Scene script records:
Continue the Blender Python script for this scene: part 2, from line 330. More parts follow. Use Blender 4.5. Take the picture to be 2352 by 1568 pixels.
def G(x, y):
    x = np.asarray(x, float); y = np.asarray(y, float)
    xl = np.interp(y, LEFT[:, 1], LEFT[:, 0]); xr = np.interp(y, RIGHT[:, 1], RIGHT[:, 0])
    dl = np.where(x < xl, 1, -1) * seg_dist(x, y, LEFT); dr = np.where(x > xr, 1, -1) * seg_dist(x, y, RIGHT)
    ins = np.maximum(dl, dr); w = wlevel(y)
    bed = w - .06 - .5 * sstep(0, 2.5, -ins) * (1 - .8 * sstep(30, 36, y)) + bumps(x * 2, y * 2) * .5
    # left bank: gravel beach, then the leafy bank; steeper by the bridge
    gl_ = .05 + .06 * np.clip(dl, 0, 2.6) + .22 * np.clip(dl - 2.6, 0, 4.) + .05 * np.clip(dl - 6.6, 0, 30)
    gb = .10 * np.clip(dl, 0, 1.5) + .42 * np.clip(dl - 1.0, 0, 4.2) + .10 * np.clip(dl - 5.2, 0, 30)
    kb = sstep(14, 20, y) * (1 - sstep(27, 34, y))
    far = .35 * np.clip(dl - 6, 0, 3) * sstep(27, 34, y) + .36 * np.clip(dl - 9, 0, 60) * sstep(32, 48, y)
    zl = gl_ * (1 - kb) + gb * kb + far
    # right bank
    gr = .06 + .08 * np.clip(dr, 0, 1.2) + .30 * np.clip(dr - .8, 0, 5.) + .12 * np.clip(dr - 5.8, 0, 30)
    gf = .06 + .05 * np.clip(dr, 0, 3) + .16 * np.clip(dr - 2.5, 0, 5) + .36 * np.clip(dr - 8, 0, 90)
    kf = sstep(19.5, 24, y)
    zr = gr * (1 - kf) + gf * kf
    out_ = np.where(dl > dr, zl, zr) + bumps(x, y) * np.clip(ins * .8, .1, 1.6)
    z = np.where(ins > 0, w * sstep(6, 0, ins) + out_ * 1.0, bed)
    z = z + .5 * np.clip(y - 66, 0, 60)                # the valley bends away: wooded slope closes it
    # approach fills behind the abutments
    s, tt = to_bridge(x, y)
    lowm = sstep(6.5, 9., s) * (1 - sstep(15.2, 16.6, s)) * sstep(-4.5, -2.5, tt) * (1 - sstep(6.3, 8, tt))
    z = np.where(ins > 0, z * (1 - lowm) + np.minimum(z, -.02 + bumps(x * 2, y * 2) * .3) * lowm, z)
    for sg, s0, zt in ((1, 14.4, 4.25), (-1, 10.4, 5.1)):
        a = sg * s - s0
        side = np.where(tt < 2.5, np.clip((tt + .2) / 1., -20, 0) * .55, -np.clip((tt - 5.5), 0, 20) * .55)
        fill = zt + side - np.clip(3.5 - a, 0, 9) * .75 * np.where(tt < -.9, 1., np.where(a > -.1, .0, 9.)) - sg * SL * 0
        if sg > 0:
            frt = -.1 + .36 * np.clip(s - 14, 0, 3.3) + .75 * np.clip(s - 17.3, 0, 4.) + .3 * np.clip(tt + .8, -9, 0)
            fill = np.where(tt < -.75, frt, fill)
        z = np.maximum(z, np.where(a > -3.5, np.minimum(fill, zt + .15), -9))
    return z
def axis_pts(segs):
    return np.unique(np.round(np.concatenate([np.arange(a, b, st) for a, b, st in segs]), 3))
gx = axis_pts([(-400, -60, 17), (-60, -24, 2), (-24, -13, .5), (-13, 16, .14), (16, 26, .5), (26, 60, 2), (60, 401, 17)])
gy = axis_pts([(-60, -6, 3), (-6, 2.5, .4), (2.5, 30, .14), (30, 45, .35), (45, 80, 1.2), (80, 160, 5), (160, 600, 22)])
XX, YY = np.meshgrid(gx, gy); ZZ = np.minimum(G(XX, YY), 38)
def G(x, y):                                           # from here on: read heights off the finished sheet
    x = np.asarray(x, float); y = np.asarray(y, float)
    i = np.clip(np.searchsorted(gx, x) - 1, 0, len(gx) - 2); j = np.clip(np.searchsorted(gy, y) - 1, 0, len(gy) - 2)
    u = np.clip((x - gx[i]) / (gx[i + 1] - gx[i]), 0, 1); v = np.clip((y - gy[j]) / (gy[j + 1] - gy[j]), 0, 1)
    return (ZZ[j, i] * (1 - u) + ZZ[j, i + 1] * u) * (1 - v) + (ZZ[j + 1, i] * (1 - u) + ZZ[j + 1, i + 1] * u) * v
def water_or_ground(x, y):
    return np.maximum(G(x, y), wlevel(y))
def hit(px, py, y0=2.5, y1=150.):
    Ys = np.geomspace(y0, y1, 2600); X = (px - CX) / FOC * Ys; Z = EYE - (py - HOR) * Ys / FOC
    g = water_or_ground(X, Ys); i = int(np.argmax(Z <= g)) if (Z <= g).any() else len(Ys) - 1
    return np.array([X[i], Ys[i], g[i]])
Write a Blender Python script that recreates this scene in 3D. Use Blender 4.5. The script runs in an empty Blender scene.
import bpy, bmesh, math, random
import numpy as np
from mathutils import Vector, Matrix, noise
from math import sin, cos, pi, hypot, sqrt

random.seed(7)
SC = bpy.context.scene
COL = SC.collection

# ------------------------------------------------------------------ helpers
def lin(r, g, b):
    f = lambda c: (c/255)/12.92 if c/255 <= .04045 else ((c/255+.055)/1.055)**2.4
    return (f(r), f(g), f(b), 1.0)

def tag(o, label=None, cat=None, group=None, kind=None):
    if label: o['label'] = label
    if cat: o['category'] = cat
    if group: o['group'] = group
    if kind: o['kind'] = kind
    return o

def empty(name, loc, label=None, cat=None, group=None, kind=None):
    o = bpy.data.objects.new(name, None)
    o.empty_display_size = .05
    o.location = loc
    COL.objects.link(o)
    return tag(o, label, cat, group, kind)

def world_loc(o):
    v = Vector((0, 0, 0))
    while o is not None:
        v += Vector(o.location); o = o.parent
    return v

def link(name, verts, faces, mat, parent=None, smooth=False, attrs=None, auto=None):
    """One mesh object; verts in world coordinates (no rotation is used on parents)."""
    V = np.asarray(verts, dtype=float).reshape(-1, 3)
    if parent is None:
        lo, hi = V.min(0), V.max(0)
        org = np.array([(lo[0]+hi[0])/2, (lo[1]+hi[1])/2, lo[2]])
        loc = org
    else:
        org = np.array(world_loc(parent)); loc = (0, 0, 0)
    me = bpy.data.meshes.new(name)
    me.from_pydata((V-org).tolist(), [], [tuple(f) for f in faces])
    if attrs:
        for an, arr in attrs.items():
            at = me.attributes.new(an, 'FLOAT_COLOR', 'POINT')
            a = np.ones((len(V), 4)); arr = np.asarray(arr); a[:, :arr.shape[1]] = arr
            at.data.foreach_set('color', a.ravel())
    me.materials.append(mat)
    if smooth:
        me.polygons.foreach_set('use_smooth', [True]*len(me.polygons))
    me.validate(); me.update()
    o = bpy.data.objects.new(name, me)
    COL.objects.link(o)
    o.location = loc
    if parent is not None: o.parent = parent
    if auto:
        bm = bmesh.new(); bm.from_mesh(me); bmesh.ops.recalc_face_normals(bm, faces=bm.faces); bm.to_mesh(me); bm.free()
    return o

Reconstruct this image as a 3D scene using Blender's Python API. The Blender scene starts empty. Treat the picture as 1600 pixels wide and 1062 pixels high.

> SET PROBLEM
Transcribe every entry exactly.

> WRITTEN SOLUTION
Continue the Blender Python script for this scene: part 2, from line 330. More parts follow. Use Blender 4.5. Take the picture to be 2352 by 1568 pixels.
def G(x, y):
    x = np.asarray(x, float); y = np.asarray(y, float)
    xl = np.interp(y, LEFT[:, 1], LEFT[:, 0]); xr = np.interp(y, RIGHT[:, 1], RIGHT[:, 0])
    dl = np.where(x < xl, 1, -1) * seg_dist(x, y, LEFT); dr = np.where(x > xr, 1, -1) * seg_dist(x, y, RIGHT)
    ins = np.maximum(dl, dr); w = wlevel(y)
    bed = w - .06 - .5 * sstep(0, 2.5, -ins) * (1 - .8 * sstep(30, 36, y)) + bumps(x * 2, y * 2) * .5
    # left bank: gravel beach, then the leafy bank; steeper by the bridge
    gl_ = .05 + .06 * np.clip(dl, 0, 2.6) + .22 * np.clip(dl - 2.6, 0, 4.) + .05 * np.clip(dl - 6.6, 0, 30)
    gb = .10 * np.clip(dl, 0, 1.5) + .42 * np.clip(dl - 1.0, 0, 4.2) + .10 * np.clip(dl - 5.2, 0, 30)
    kb = sstep(14, 20, y) * (1 - sstep(27, 34, y))
    far = .35 * np.clip(dl - 6, 0, 3) * sstep(27, 34, y) + .36 * np.clip(dl - 9, 0, 60) * sstep(32, 48, y)
    zl = gl_ * (1 - kb) + gb * kb + far
    # right bank
    gr = .06 + .08 * np.clip(dr, 0, 1.2) + .30 * np.clip(dr - .8, 0, 5.) + .12 * np.clip(dr - 5.8, 0, 30)
    gf = .06 + .05 * np.clip(dr, 0, 3) + .16 * np.clip(dr - 2.5, 0, 5) + .36 * np.clip(dr - 8, 0, 90)
    kf = sstep(19.5, 24, y)
    zr = gr * (1 - kf) + gf * kf
    out_ = np.where(dl > dr, zl, zr) + bumps(x, y) * np.clip(ins * .8, .1, 1.6)
    z = np.where(ins > 0, w * sstep(6, 0, ins) + out_ * 1.0, bed)
    z = z + .5 * np.clip(y - 66, 0, 60)                # the valley bends away: wooded slope closes it
    # approach fills behind the abutments
    s, tt = to_bridge(x, y)
    lowm = sstep(6.5, 9., s) * (1 - sstep(15.2, 16.6, s)) * sstep(-4.5, -2.5, tt) * (1 - sstep(6.3, 8, tt))
    z = np.where(ins > 0, z * (1 - lowm) + np.minimum(z, -.02 + bumps(x * 2, y * 2) * .3) * lowm, z)
    for sg, s0, zt in ((1, 14.4, 4.25), (-1, 10.4, 5.1)):
        a = sg * s - s0
        side = np.where(tt < 2.5, np.clip((tt + .2) / 1., -20, 0) * .55, -np.clip((tt - 5.5), 0, 20) * .55)
        fill = zt + side - np.clip(3.5 - a, 0, 9) * .75 * np.where(tt < -.9, 1., np.where(a > -.1, .0, 9.)) - sg * SL * 0
        if sg > 0:
            frt = -.1 + .36 * np.clip(s - 14, 0, 3.3) + .75 * np.clip(s - 17.3, 0, 4.) + .3 * np.clip(tt + .8, -9, 0)
            fill = np.where(tt < -.75, frt, fill)
        z = np.maximum(z, np.where(a > -3.5, np.minimum(fill, zt + .15), -9))
    return z
def axis_pts(segs):
    return np.unique(np.round(np.concatenate([np.arange(a, b, st) for a, b, st in segs]), 3))
gx = axis_pts([(-400, -60, 17), (-60, -24, 2), (-24, -13, .5), (-13, 16, .14), (16, 26, .5), (26, 60, 2), (60, 401, 17)])
gy = axis_pts([(-60, -6, 3), (-6, 2.5, .4), (2.5, 30, .14), (30, 45, .35), (45, 80, 1.2), (80, 160, 5), (160, 600, 22)])
XX, YY = np.meshgrid(gx, gy); ZZ = np.minimum(G(XX, YY), 38)
def G(x, y):                                           # from here on: read heights off the finished sheet
    x = np.asarray(x, float); y = np.asarray(y, float)
    i = np.clip(np.searchsorted(gx, x) - 1, 0, len(gx) - 2); j = np.clip(np.searchsorted(gy, y) - 1, 0, len(gy) - 2)
    u = np.clip((x - gx[i]) / (gx[i + 1] - gx[i]), 0, 1); v = np.clip((y - gy[j]) / (gy[j + 1] - gy[j]), 0, 1)
    return (ZZ[j, i] * (1 - u) + ZZ[j, i + 1] * u) * (1 - v) + (ZZ[j + 1, i] * (1 - u) + ZZ[j + 1, i + 1] * u) * v
def water_or_ground(x, y):
    return np.maximum(G(x, y), wlevel(y))
def hit(px, py, y0=2.5, y1=150.):
    Ys = np.geomspace(y0, y1, 2600); X = (px - CX) / FOC * Ys; Z = EYE - (py - HOR) * Ys / FOC
    g = water_or_ground(X, Ys); i = int(np.argmax(Z <= g)) if (Z <= g).any() else len(Ys) - 1
    return np.array([X[i], Ys[i], g[i]])
Write a Blender Python script that recreates this scene in 3D. Use Blender 4.5. The script runs in an empty Blender scene.
import bpy, bmesh, math, random
import numpy as np
from mathutils import Vector, Matrix, noise
from math import sin, cos, pi, hypot, sqrt

random.seed(7)
SC = bpy.context.scene
COL = SC.collection

# ------------------------------------------------------------------ helpers
def lin(r, g, b):
    f = lambda c: (c/255)/12.92 if c/255 <= .04045 else ((c/255+.055)/1.055)**2.4
    return (f(r), f(g), f(b), 1.0)

def tag(o, label=None, cat=None, group=None, kind=None):
    if label: o['label'] = label
    if cat: o['category'] = cat
    if group: o['group'] = group
    if kind: o['kind'] = kind
    return o

def empty(name, loc, label=None, cat=None, group=None, kind=None):
    o = bpy.data.objects.new(name, None)
    o.empty_display_size = .05
    o.location = loc
    COL.objects.link(o)
    return tag(o, label, cat, group, kind)

def world_loc(o):
    v = Vector((0, 0, 0))
    while o is not None:
        v += Vector(o.location); o = o.parent
    return v

def link(name, verts, faces, mat, parent=None, smooth=False, attrs=None, auto=None):
    """One mesh object; verts in world coordinates (no rotation is used on parents)."""
    V = np.asarray(verts, dtype=float).reshape(-1, 3)
    if parent is None:
        lo, hi = V.min(0), V.max(0)
        org = np.array([(lo[0]+hi[0])/2, (lo[1]+hi[1])/2, lo[2]])
        loc = org
    else:
        org = np.array(world_loc(parent)); loc = (0, 0, 0)
    me = bpy.data.meshes.new(name)
    me.from_pydata((V-org).tolist(), [], [tuple(f) for f in faces])
    if attrs:
        for an, arr in attrs.items():
            at = me.attributes.new(an, 'FLOAT_COLOR', 'POINT')
            a = np.ones((len(V), 4)); arr = np.asarray(arr); a[:, :arr.shape[1]] = arr
            at.data.foreach_set('color', a.ravel())
    me.materials.append(mat)
    if smooth:
        me.polygons.foreach_set('use_smooth', [True]*len(me.polygons))
    me.validate(); me.update()
    o = bpy.data.objects.new(name, me)
    COL.objects.link(o)
    o.location = loc
    if parent is not None: o.parent = parent
    if auto:
        bm = bmesh.new(); bm.from_mesh(me); bmesh.ops.recalc_face_normals(bm, faces=bm.faces); bm.to_mesh(me); bm.free()
    return o

Reconstruct this image as a 3D scene using Blender's Python API. The Blender scene starts empty. Treat the picture as 1600 pixels wide and 1062 pixels high.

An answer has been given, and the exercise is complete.